• _What the exercise asks_
Find each line containing the string "Blender". Copy it.

• _Record set_
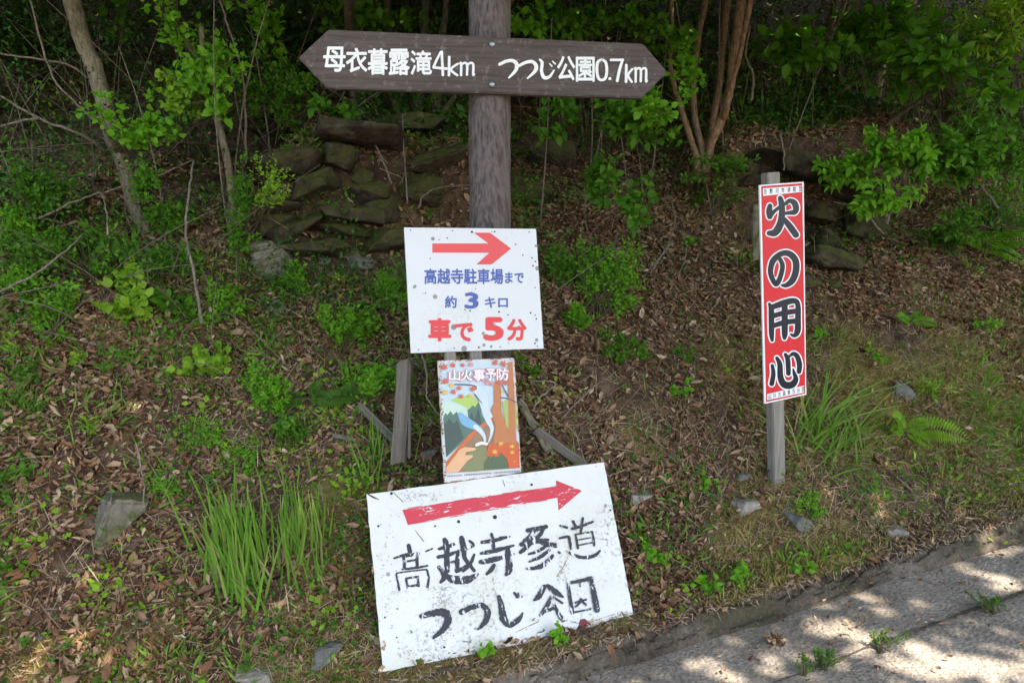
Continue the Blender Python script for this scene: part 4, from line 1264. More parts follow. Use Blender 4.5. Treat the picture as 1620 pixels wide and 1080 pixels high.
# limbs and dead branches of the undergrowth that stand out
def branch(name, pix, d, w, label, cat='branch', mat='twig', group=None):
    n = len(pix)
    pts = []
    for i, (x, y) in enumerate(pix):
        t = i / max(n - 1, 1)
        pts.append(P(x, y, d[0] * (1 - t) + d[1] * t))
    rad = [(w[0] * (1 - i / (n - 1)) + w[1] * i / (n - 1)) * .72 / 2 * pts[i].y / F for i in range(n)]
    b = pts[0]
    sp, sr = smooth_path([tuple(p - b) for p in pts], rad, 6)
    for i in range(1, len(sp) - 1):
        sp[i] = sp[i] + np.array([random.gauss(0, 1), random.gauss(0, 1), random.gauss(0, 1)]) * .0018
    mb = MB(); mb.tube(sp, sr, 6, .08)
    o = mb.build(name, M[mat], None, True)
    o.location = b
    return tag(o, label, cat, group)
DB = 'bare dead branches'
for pix, d, w, lb in (
 ([(165, 238), (130, 214), (60, 186), (0, 152)], (3.5, 3.2), (8, 5), 'forked dead branch reaching left from the pale tree at mid height'),
 ([(62, 187), (30, 192), (0, 201)], (3.3, 3.2), (5, 4), 'short dead side branch below the forked dead branch'),
 ([(140, 124), (112, 104), (72, 96), (0, 84)], (3.55, 3.4), (5, 4), 'curved grey twig left of the pale tree'),
 ([(150, 192), (118, 160), (88, 128), (66, 70), (48, 0)], (3.5, 3.4), (5, 4), 'long bare stem arching up at the far left'),
 ([(0, 290), (38, 296), (90, 284), (150, 270)], (3.3, 3.6), (6, 3), 'pale dead twig low at the left edge'),
 ([(62, 345), (120, 318), (165, 303), (240, 282), (306, 252)], (3.1, 3.5), (5, 3), 'long dead twig crossing the foot of the pale tree'),
 ([(170, 372), (168, 330), (160, 302)], (3.1, 3.3), (4, 3), 'upright dead twig holding the long crossing twig'),
 ([(320, 512), (304, 420), (294, 370), (300, 300), (306, 255)], (2.95, 3.4), (7, 4), 'pale vine hanging straight down left of the mossy boulder'),
 ([(390, 260), (388, 180), (382, 110), (360, 40), (348, 0)], (3.7, 3.6), (6, 4), 'tall thin bare stem right of the brown sapling'),
 ([(0, 462), (60, 430), (110, 390), (130, 372)], (2.75, 3.0), (6, 3), 'slanting brown stick at the left edge'),
 ([(645, 322), (640, 250), (636, 180)], (3.6, 3.8), (4, 3), 'straight hanging root in front of the left ledge'),
 ([(620, 290), (598, 238), (578, 208)], (3.6, 3.8), (5, 3), 'crooked root hanging beside the overhang'),
 ([(662, 330), (672, 308), (700, 296), (742, 293)], (3.55, 3.4), (4, 2), 'arched pale twig touching the post'),
 ([(1240, 270), (1240, 240), (1234, 208)], (4.2, 4.2), (4, 3), 'thin upright twig above the red sign'),
 ([(1250, 95), (1300, 60), (1360, 25), (1420, -10)], (5.3, 5.0), (8, 6), 'long straight bare branch rising right at the top'),
 ([(1188, 160), (1192, 120), (1180, 90), (1186, 40)], (4.6, 4.6), (6, 4), 'bare grey stem right of the orange tree'),
 ([(1570, 100), (1500, 130), (1440, 170), (1400, 200)], (4.6, 4.9), (10, 6), 'mossy branch through the leaves at the upper right'),
 ([(1404, 355), (1408, 325), (1400, 300)], (3.9, 4.0), (5, 3), 'bare stalk under the rosette-leaved bush'),
 ([(1398, 370), (1360, 330), (1320, 320)], (3.9, 4.0), (4, 2), 'dead twig lying below the rosette-leaved bush'),
 ([(842, 650), (858, 625), (880, 606), (842, 604)], (2.65, 2.7), (4, 3), 'thin looped stem right of the poster'),
 ([(890, 660), (930, 620), (956, 598)], (2.7, 3.0), (4, 3), 'thin pale stick on the bank right of the poster'),
 ([(668, 560), (676, 600), (676, 630), (700, 660)], (2.72, 2.62), (4, 3), 'thin trailing stem left of the poster'),
 ([(215, 700), (222, 735), (228, 770), (226, 800)], (2.3, 2.25), (4, 3), 'short dead stalk above the big pale-faced boulder'),
 ([(1030, 430), (1046, 405), (1064, 380)], (3.4, 3.5), (4, 2), 'small forked dry stalk right of the bright bush'),
 ([(1580, 330), (1540, 280), (1500, 250), (1440, 235)], (4.0, 4.4), (5, 3), 'bare twig among the leaves at the right edge')):
    branch('dead_branch', pix, d, w, lb, group=DB)

# ------------------------------------------------------------------ leafy plants
def plant_parts(name, label, base, leafV, leafF, leafmat, twigs, cat='shrub', group=None, stemmat='stem', part='foliage', solid=True):
    b = np.array(base)
    root = tag(empty(name, Matrix.Translation(Vector(base))), label, cat, group)
    link(part, mesh_from(part, leafV - b, leafF, False), M[leafmat], root)
    if twigs:
        mb = MB()
        for pts, rad in twigs: mb.tube([tuple(np.array(p) - b) for p in pts], rad, 4)
        mb.build('stems', M[stemmat], root, True)
    return root
STYLE = {  # leaf length m, width ratio, leaves per twig, whorl, 8-vertex leaf, twig length spread
 'fine': dict(L=.022, W=.66, n=15, whorl=False),
 'small': dict(L=.030, W=.55, n=12, whorl=False),
 'rosette': dict(L=.058, W=.5, n=10, whorl=True),
 'round': dict(L=.045, W=.95, n=7, whorl=False),
 'broad': dict(L=.062, W=.62, n=8, whorl=False),
 'big': dict(L=.115, W=.62, n=6, whorl=True),
 'lance': dict(L=.06, W=.32, n=9, whorl=False)}
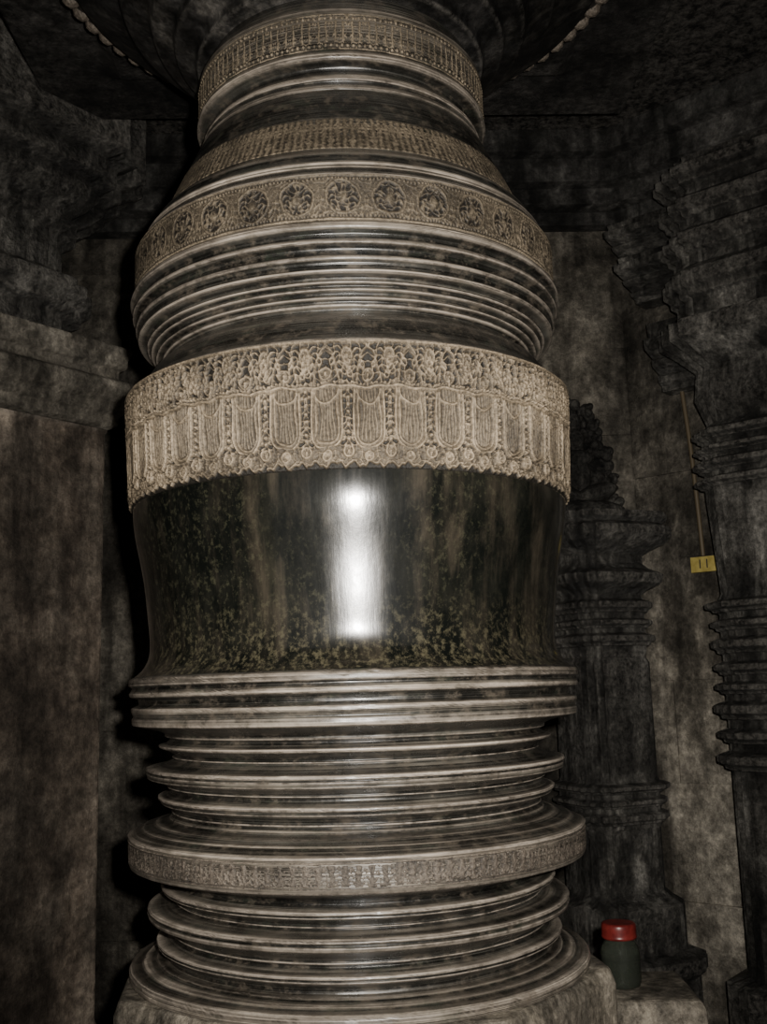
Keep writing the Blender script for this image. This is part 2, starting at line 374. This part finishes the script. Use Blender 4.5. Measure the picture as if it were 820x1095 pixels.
# ---------------------------------------------------------------- left pilaster
ang=math.radians(-40.3)
LP=empty('wall_pilaster')
stack('shaft',PL_sq,[(.45,0),(.45,.5),(.43,.52),(.43,2.36),(.44,2.38)],M_left,(-1.42,1.13),ang,LP,.01)
stack('cornice_moulding',PL_sq,[(.44,2.38),(.46,2.39),(.46,2.42),(.475,2.43),(.475,2.45),(.50,2.47),(.51,2.50),(.51,2.53),(.46,2.55),(.46,2.58),(.48,2.59),(.48,2.62),(.49,2.63),(.49,2.66)],M_wall,(-1.42,1.13),ang,LP,.006)
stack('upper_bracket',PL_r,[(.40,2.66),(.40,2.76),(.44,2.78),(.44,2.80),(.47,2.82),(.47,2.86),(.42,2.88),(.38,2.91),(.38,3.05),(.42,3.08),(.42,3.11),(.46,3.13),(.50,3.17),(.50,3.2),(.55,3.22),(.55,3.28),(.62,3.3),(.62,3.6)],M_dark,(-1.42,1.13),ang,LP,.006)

# ---------------------------------------------------------------- moulded engaged columns on the right
def ribs(h0,h1,z0,z1,n):
    out=[];ws=[random.uniform(.7,1.3) for _ in range(n)]; s=sum(ws); z=z0
    for w_ in ws:
        dz=(z1-z0)*w_/s; H=h0+(h1-h0)*random.uniform(.65,1.0)
        out+=[(h0,z+.02*dz),(h0,z+.25*dz),(h0+(H-h0)*.45,z+.3*dz),(h0+(H-h0)*.5,z+.42*dz),(H,z+.52*dz),(H,z+.78*dz),(h0+(H-h0)*.55,z+.86*dz),(h0,z+.95*dz)]
        z+=dz
    return out
C1=empty('engaged_column')
c=(.86,1.40); r1=math.radians(20)
pr=[(.22,0),(.22,.56),(.24,.58),(.24,.62),(.19,.64),(.19,.78),(.16,.80),(.14,.82),(.14,1.02)]+ribs(.145,.175,1.02,1.17,3)+[(.14,1.18),(.14,1.56),(.13,1.58)]
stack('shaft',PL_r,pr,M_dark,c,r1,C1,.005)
pr=[(.13,1.58)]+ribs(.135,.165,1.60,1.78,3)+[(.13,1.79),(.15,1.81),(.19,1.83),(.20,1.86),(.16,1.88),(.14,1.90),(.14,1.93),(.17,1.95),(.21,1.97),(.23,1.99),(.23,2.02),(.20,2.035),(.22,2.05),(.22,2.07)]
stack('capital_mouldings',PL_r,pr,M_dark,c,r1,C1,.005)
C2=empty('engaged_column')
c=(1.46,1.20); r2=math.radians(-41)
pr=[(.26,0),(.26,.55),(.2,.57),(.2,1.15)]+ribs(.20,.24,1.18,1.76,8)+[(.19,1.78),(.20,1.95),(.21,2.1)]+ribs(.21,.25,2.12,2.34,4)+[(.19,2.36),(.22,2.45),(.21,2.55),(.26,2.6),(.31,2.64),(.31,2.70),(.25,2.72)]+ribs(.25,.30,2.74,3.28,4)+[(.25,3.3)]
stack('moulded_shaft',PL_r,pr,M_dark,c,r2,C2,.008)

def corn(z,o,h): return [(-.05,z+h),(-.05,z),(o*.35,z),(o*.35,z+h*.08),(o*.5,z+h*.12),(o*.5,z+h*.22),(o*.42,z+h*.25),(o*.7,z+h*.33),(o*.75,z+h*.42),(o*.68,z+h*.46),(o,z+h*.55),(o*1.02,z+h*.72),(o*.8,z+h*.78),(o*.85,z+h)]
ent=empty('wall_entablature')
wd=Vector((1.41,-1.22)).normalized(); w0=Vector((1.09,1.65))
def wp(s): v=w0+wd*s; return (v.x,v.y)
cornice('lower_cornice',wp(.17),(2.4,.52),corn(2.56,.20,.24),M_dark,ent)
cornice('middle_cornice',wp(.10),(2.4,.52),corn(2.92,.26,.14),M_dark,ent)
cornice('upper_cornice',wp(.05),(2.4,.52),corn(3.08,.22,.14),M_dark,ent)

# worn carving on top of the first engaged column
bm=bmesh.new()
def ico(x,y,z,sx,sy,sz,rz_=0):
    m=Matrix.Translation((x,y,z))@Matrix.Rotation(rz_,4,'Y')@Matrix.Diagonal((sx,sy,sz,1))
    bmesh.ops.create_icosphere(bm,subdivisions=3,radius=1,matrix=m)
fx,fy,fz=.84,1.50,2.07
ico(fx,fy+.09,fz+.20,.15,.05,.20); ico(fx-.02,fy+.09,fz+.36,.10,.05,.14)   # backing slab
ico(fx,fy,fz+.045,.17,.09,.045)
ico(fx-.06,fy-.01,fz+.11,.085,.06,.035,.3); ico(fx+.06,fy-.01,fz+.11,.085,.06,.035,-.3)
ico(fx,fy+.02,fz+.19,.055,.045,.085); ico(fx,fy+.02,fz+.25,.07,.045,.035)
ico(fx,fy+.01,fz+.32,.036,.036,.045); ico(fx,fy+.02,fz+.385,.028,.028,.045)
for k in range(260):
    zz_=random.uniform(.02,.48); hw=.15*math.sqrt(max(0,1-(zz_/.50)**2))+.01
    ico(fx+random.uniform(-hw,hw),fy+.06+random.uniform(-.02,.02),fz+zz_,random.uniform(.01,.026),.024,random.uniform(.01,.024),random.random()*3)
me=bpy.data.meshes.new('worn_figure_carving'); bm.to_mesh(me); bm.free(); me.materials.append(M_deep)
me.polygons.foreach_set('use_smooth',[True]*len(me.polygons))
link(bpy.data.objects.new('worn_figure_carving',me),C1)

# electrical conduit with yellow junction tag
wall_p=Vector((1.285,1.482)); nn=Vector((-.654,-.757))
cu=bpy.data.curves.new('wall_cable','CURVE'); cu.dimensions='3D'; cu.bevel_depth=.008
sp=cu.splines.new('BEZIER'); pts=[(0,1.94),(-.005,2.1),(-.015,2.35),(-.03,2.56)]; sp.bezier_points.add(3)
tt=Vector((.757,-.654))
for b,(q,z) in zip(sp.bezier_points,pts):
    v=wall_p+tt*q+nn*.02; b.co=(v.x,v.y,z); b.handle_left_type=b.handle_right_type='AUTO'
a=NT('brown_cable'); a.set(Base_Color=(.13,.1,.06),Roughness=.5); cu.materials.append(a.m)
link(bpy.data.objects.new('wall_cable',cu))
a=NT('yellow_tag_paint'); mott=a.noise(40); a.set(Base_Color=a.ramp(mott,[(.3,(.35,.27,.06)),(.7,(.6,.48,.14))]),Roughness=.5); M_y=a.m
a=NT('tag_ink'); a.set(Base_Color=(.05,.045,.03),Roughness=.6); M_k=a.m
tag=empty('yellow_switch_tag')
def tbox(name,q0,q1,z0,z1,d0,d1,mat):
    V=[]
    for q in (q0,q1):
        for d in (d0,d1):
            for z in (z0,z1):
                v=wall_p+tt*q+nn*d; V.append((v.x,v.y,z))
    return mesh_obj(name,V,[(0,1,3,2),(4,6,7,5),(0,4,5,1),(2,3,7,6),(0,2,6,4),(1,5,7,3)],mat,tag)
tbox('plate',-.045,.05,1.88,1.935,.006,.03,M_y)
for k in range(2): tbox('stripe_%d'%k,-.012+k*.026,-.008+k*.026,1.893,1.925,.03,.032,M_k)

# ---------------------------------------------------------------- jar with red lid
J=empty('glass_jar')
jc=(.572,.19); zj=.84
a=NT('dark_bottle_glass'); a.set(Base_Color=(.30,.34,.27),Roughness=.04,Transmission_Weight=.9,IOR=1.45,Specular_IOR_Level=.7); M_g=a.m
a=NT('dark_oil'); n_=a.noise(30); a.set(Base_Color=a.ramp(n_,[(.4,(.004,.006,.004)),(.7,(.022,.026,.015))]),Roughness=.25); M_o=a.m
a=NT('red_lid_plastic'); nn_=a.noise(50); a.set(Base_Color=a.ramp(nn_,[(.3,(.10,.01,.01)),(.7,(.24,.03,.025))]),Roughness=.35); M_r=a.m
def sh_(p): return [(r,z+zj) for r,z in p]
lathe('jar_glass',sh_([(.001,.108),(.031,.108),(.032,.102),(.032,.095),(.038,.088),(.042,.078),(.043,.07),(.043,.012),(.04,.003),(.036,.001),(.001,.001)]),M_g,64,J,jc)
lathe('oil_inside',sh_([(.001,.060),(.0395,.057),(.0395,.014),(.036,.006),(.001,.006)]),M_o,48,J,jc)
lathe('lid',sh_([(.001,.133),(.034,.133),(.037,.13),(.038,.124),(.038,.108),(.039,.104),(.037,.1),(.001,.1)]),M_r,64,J,jc)

# ---------------------------------------------------------------- camera
yaw=math.radians(1.85); roll=math.radians(1.65)
Fw=Vector((math.sin(yaw)*math.cos(P),math.cos(yaw)*math.cos(P),math.sin(P)))
R0=Fw.cross(Vector((0,0,1))).normalized(); U0=R0.cross(Fw)
U=U0*math.cos(roll)+R0*math.sin(roll); R=R0*math.cos(roll)-U0*math.sin(roll)
m=Matrix((R,U,-Fw)).transposed().to_4x4(); m.translation=Vector((0,-D,EYE))
cd=bpy.data.cameras.new('camera'); cam=bpy.data.objects.new('camera',cd); link(cam); cam.matrix_world=m
cd.sensor_fit='VERTICAL'; cd.sensor_height=36; cd.lens=F/1095*36; cd.clip_start=.02
S.camera=cam

# ---------------------------------------------------------------- light
ld=bpy.data.lights.new('camera_flash','SPOT'); ld.energy=250; ld.shadow_soft_size=.02; ld.color=(1,.955,.885)
ld.spot_size=math.radians(92); ld.spot_blend=1.0
lo=link(bpy.data.objects.new('camera_flash',ld)); lo.location=(.08,-D,EYE+.06)
lo.rotation_euler=Fw.to_track_quat('-Z','Y').to_euler()
w=bpy.data.worlds.new('world'); S.world=w; w.use_nodes=True
w.node_tree.nodes['Background'].inputs[0].default_value=(.87,.83,.79,1); w.node_tree.nodes['Background'].inputs[1].default_value=.13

• _Result of this exercise_
Continue the Blender Python script for this scene: part 4, from line 1264. More parts follow. Use Blender 4.5. Treat the picture as 1620 pixels wide and 1080 pixels high.
Keep writing the Blender script for this image. This is part 2, starting at line 374. This part finishes the script. Use Blender 4.5. Measure the picture as if it were 820x1095 pixels.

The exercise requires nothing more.